## Task to carry out
Using the listing below, please print exactly the lines from the one with "Write a Blender" through the one with "PANEL = 7.0". Leave out every picture.
======== Input material ========
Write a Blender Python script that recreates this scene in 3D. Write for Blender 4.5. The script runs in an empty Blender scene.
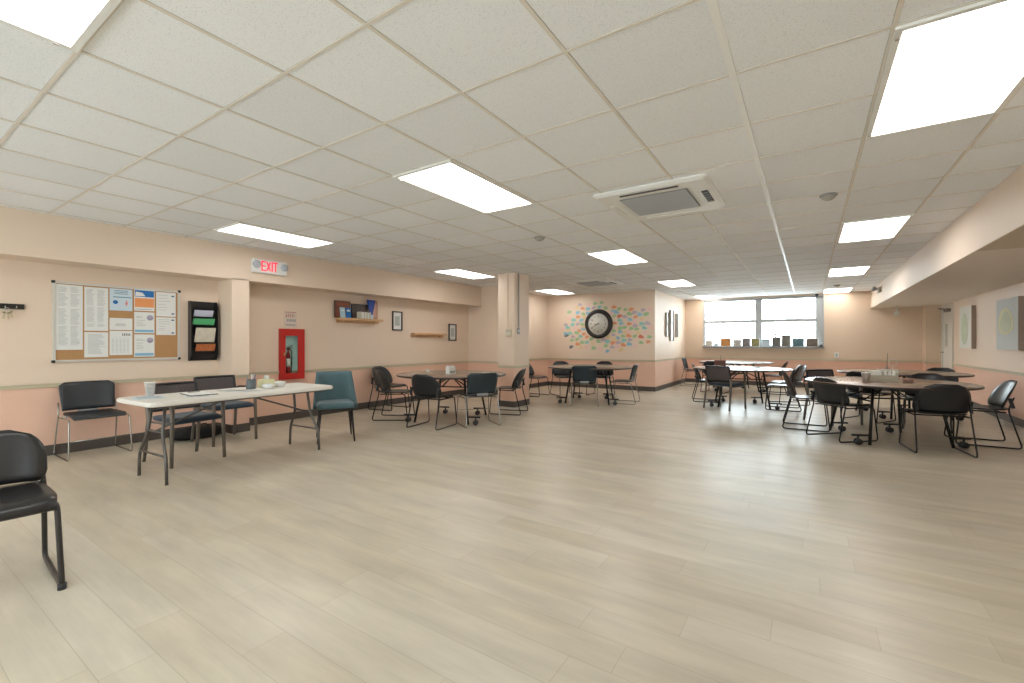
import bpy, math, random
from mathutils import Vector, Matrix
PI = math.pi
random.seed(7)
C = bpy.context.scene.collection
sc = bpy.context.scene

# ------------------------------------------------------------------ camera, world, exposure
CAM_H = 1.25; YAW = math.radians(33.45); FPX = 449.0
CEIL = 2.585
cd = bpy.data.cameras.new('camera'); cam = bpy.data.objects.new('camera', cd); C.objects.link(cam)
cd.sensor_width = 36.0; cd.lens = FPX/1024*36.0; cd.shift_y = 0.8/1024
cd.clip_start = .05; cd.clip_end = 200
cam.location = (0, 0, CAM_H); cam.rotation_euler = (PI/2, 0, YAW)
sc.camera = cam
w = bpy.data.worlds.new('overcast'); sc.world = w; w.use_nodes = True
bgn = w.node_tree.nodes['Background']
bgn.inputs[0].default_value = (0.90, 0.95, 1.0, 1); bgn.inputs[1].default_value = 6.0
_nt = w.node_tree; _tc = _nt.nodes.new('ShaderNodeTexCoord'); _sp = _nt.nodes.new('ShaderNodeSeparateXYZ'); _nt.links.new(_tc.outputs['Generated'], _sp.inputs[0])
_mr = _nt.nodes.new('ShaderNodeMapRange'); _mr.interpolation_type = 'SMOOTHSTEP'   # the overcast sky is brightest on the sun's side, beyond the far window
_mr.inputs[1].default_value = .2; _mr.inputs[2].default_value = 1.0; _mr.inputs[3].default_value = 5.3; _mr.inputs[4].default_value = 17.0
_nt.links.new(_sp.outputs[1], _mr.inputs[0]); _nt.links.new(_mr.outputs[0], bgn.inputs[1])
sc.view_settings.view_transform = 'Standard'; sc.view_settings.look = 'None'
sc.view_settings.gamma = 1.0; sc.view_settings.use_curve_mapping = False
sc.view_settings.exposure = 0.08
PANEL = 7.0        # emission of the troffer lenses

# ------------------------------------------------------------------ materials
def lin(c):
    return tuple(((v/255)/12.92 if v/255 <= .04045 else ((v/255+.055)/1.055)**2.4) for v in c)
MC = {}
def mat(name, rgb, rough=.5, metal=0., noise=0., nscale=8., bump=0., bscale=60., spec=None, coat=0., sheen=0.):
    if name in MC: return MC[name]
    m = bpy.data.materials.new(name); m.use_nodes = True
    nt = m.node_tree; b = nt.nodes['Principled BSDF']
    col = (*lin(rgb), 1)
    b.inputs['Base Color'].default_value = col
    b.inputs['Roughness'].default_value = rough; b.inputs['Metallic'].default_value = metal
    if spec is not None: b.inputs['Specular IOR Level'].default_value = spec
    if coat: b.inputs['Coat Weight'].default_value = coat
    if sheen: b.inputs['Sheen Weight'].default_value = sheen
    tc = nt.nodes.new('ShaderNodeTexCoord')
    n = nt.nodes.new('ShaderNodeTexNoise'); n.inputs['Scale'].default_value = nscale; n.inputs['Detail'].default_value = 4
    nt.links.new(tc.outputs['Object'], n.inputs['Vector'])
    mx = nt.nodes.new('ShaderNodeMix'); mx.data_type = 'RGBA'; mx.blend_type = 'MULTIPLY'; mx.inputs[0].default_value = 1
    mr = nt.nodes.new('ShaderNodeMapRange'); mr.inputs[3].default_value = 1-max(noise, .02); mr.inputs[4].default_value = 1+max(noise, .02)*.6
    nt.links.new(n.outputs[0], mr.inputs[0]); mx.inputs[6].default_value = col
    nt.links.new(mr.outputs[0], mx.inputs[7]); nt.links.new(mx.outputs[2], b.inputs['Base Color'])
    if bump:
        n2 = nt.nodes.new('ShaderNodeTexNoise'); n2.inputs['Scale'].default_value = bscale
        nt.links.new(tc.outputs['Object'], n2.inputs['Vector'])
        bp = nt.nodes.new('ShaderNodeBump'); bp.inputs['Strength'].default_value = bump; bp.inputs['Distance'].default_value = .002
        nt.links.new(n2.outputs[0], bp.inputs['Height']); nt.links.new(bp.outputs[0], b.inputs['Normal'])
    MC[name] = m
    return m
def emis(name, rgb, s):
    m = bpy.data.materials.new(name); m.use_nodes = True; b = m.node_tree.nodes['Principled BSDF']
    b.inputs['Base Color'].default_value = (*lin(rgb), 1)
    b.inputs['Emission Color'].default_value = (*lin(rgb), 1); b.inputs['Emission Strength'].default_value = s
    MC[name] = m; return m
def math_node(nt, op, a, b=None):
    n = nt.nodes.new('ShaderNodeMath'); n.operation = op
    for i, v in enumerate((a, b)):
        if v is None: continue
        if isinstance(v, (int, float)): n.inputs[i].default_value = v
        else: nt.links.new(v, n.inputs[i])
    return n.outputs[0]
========
======== Input material ========
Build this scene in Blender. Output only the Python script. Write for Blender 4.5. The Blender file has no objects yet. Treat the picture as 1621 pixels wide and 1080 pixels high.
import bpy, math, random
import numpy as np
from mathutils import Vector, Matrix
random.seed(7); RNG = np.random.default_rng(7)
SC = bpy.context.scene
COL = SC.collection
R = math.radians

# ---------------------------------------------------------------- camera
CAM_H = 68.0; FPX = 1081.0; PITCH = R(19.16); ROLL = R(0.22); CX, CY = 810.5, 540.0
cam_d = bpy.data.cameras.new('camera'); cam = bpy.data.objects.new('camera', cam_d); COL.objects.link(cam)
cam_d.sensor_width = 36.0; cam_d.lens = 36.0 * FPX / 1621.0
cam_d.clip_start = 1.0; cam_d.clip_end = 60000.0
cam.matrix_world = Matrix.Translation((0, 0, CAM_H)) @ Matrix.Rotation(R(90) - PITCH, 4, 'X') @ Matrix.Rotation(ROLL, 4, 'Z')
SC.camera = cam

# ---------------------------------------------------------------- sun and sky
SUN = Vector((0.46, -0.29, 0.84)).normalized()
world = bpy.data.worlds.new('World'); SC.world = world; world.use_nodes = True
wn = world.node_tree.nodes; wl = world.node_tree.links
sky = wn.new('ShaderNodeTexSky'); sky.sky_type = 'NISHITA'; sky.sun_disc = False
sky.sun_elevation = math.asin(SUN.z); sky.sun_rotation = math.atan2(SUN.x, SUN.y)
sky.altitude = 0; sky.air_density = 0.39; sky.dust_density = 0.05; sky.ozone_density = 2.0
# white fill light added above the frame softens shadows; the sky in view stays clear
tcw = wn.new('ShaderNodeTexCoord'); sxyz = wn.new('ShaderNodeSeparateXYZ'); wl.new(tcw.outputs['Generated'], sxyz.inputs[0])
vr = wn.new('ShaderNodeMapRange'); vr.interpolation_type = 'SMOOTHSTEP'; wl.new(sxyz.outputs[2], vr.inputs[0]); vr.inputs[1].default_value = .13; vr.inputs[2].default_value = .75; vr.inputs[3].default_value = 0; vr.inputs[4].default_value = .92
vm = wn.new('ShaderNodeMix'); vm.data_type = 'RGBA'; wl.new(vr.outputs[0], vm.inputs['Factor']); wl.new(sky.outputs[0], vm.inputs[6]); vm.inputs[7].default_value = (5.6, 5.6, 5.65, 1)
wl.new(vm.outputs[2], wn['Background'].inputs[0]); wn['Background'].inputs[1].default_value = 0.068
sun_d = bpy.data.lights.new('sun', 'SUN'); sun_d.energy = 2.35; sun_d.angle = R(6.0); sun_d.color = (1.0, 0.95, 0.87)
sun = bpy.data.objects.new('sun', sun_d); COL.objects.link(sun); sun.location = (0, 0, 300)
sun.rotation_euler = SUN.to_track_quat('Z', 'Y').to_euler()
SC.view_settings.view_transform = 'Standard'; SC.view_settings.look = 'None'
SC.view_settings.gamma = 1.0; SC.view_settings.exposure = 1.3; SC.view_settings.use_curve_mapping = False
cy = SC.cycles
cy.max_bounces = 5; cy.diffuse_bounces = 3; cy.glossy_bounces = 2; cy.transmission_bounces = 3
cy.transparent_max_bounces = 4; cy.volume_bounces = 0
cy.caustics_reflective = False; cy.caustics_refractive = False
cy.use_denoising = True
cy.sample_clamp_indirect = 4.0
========
======== Input material ========
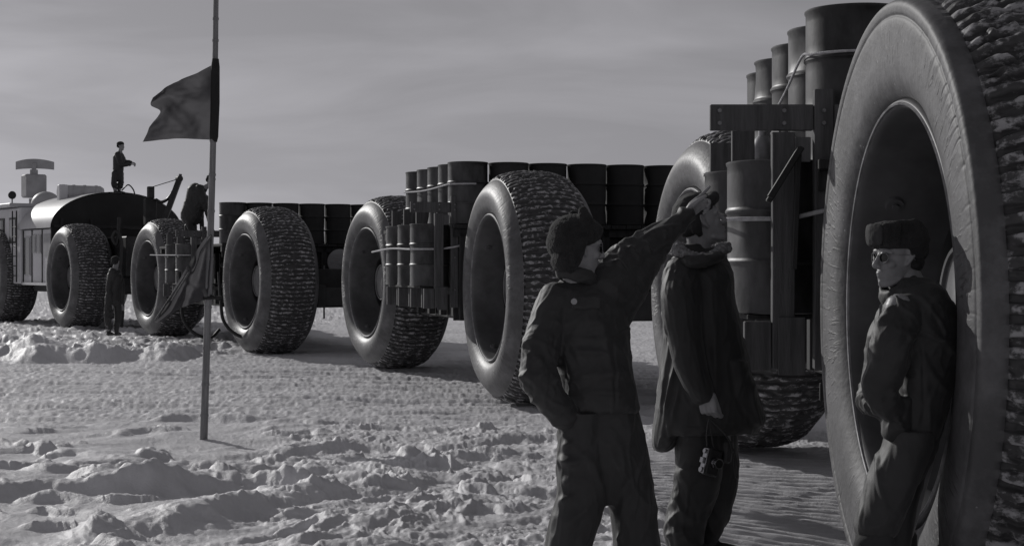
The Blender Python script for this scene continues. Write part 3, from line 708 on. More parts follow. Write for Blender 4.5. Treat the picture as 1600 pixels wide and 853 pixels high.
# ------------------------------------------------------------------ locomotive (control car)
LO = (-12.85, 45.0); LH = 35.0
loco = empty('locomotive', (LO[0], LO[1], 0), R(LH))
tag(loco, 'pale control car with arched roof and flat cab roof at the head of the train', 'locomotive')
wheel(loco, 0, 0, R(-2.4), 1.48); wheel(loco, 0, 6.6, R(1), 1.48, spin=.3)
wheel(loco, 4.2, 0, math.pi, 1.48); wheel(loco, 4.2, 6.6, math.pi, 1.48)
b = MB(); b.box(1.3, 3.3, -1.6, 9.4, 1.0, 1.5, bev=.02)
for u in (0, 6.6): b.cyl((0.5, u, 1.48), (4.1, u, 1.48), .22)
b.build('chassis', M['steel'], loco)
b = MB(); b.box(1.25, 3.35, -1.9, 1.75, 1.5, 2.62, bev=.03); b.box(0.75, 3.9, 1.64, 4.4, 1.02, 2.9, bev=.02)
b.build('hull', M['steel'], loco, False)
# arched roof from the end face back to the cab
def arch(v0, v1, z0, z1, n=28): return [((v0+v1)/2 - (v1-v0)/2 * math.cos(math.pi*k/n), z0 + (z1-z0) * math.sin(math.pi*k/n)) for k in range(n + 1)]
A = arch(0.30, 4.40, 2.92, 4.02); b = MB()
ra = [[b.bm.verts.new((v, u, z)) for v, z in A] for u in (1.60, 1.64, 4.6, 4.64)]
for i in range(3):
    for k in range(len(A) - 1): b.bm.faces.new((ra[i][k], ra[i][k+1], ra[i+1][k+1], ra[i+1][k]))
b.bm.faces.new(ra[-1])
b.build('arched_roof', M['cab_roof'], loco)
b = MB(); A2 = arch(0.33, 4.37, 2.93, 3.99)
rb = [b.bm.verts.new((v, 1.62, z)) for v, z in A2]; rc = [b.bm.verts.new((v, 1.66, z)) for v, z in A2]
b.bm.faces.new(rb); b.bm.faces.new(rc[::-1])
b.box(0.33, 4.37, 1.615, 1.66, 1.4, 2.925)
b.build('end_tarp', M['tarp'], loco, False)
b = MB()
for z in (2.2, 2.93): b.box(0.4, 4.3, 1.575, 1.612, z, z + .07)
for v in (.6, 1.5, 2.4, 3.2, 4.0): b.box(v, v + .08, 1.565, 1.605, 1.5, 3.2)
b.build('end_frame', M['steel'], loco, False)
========
## Exercise response
Write a Blender Python script that recreates this scene in 3D. Write for Blender 4.5. The script runs in an empty Blender scene.
import bpy, math, random
from mathutils import Vector, Matrix
PI = math.pi
random.seed(7)
C = bpy.context.scene.collection
sc = bpy.context.scene

# ------------------------------------------------------------------ camera, world, exposure
CAM_H = 1.25; YAW = math.radians(33.45); FPX = 449.0
CEIL = 2.585
cd = bpy.data.cameras.new('camera'); cam = bpy.data.objects.new('camera', cd); C.objects.link(cam)
cd.sensor_width = 36.0; cd.lens = FPX/1024*36.0; cd.shift_y = 0.8/1024
cd.clip_start = .05; cd.clip_end = 200
cam.location = (0, 0, CAM_H); cam.rotation_euler = (PI/2, 0, YAW)
sc.camera = cam
w = bpy.data.worlds.new('overcast'); sc.world = w; w.use_nodes = True
bgn = w.node_tree.nodes['Background']
bgn.inputs[0].default_value = (0.90, 0.95, 1.0, 1); bgn.inputs[1].default_value = 6.0
_nt = w.node_tree; _tc = _nt.nodes.new('ShaderNodeTexCoord'); _sp = _nt.nodes.new('ShaderNodeSeparateXYZ'); _nt.links.new(_tc.outputs['Generated'], _sp.inputs[0])
_mr = _nt.nodes.new('ShaderNodeMapRange'); _mr.interpolation_type = 'SMOOTHSTEP'   # the overcast sky is brightest on the sun's side, beyond the far window
_mr.inputs[1].default_value = .2; _mr.inputs[2].default_value = 1.0; _mr.inputs[3].default_value = 5.3; _mr.inputs[4].default_value = 17.0
_nt.links.new(_sp.outputs[1], _mr.inputs[0]); _nt.links.new(_mr.outputs[0], bgn.inputs[1])
sc.view_settings.view_transform = 'Standard'; sc.view_settings.look = 'None'
sc.view_settings.gamma = 1.0; sc.view_settings.use_curve_mapping = False
sc.view_settings.exposure = 0.08
PANEL = 7.0        # emission of the troffer lenses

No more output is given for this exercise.